Methodology and Data Sources

In 2012, NCEI -- then known as National Climatic Data Center (NCDC) -- reviewed its methodology on how it develops Billion-dollar Disasters. NCEI held a workshop with economic experts (May, 2012) and worked with a consulting partner to examine possible inaccuracy and biases in the data sources and methodology used in developing the loss assessments (mid-2013). This ensures more consistency with the numbers NCEI provides on a yearly basis and give more confidence in the year-to-year comparison of information. Another outcome is a published peer-reviewed article "U.S. Billion-dollar Weather and Climate Disasters: Data Sources, Trends, Accuracy and Biases" (Smith and Katz, 2013). This research found the net effect of all biases appears to be an underestimation of average loss. In particular, it is shown that the factor approach can result in an underestimation of average loss of approximately 10–15%. This bias was corrected during a reanalysis of the loss data to reflect new loss totals.

It is also known that the uncertainty of loss estimates differ by disaster event type reflecting the quality and completeness of the data sources used in our loss estimation. In 2014, two of the eight billion-dollar events (i.e., the drought and flooding event) have higher potential uncertainty values around the loss estimates due to less coverage of insured assets. The remaining 6 events (i.e., 5 severe local storms and a winter storm) have lower potential uncertainty surrounding their estimate due to more complete insurance coverage. To that end, we have temporarily rounded our loss estimates to the nearest billion dollars while implementing our newest research to define uncertainty and confidence intervals surrounding these loss estimates. The peer-reviewed article "Quantifying Uncertainty and Variable Sensitivity within the U.S. Billion-dollar Weather and Climate Disaster Cost Estimates" (Smith and Matthews, 2015) is a next step to enhance the value and usability of estimated disaster costs given data limitations and inherent complexities.

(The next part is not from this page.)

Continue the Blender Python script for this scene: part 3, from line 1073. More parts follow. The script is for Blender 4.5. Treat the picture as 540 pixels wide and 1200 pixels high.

In performing these disaster cost assessments these statistics were taken from a wide variety of sources and represent, to the best of our ability, the estimated total costs of these events -- that is, the costs in terms of dollars that would not have been incurred had the event not taken place. Insured and uninsured losses are included in damage estimates. Sources include the National Weather Service, the Federal Emergency Management Agency, U.S. Department of Agriculture, other U.S. government agencies, individual state emergency management agencies, state and regional climate centers, media reports, and insurance industry estimates.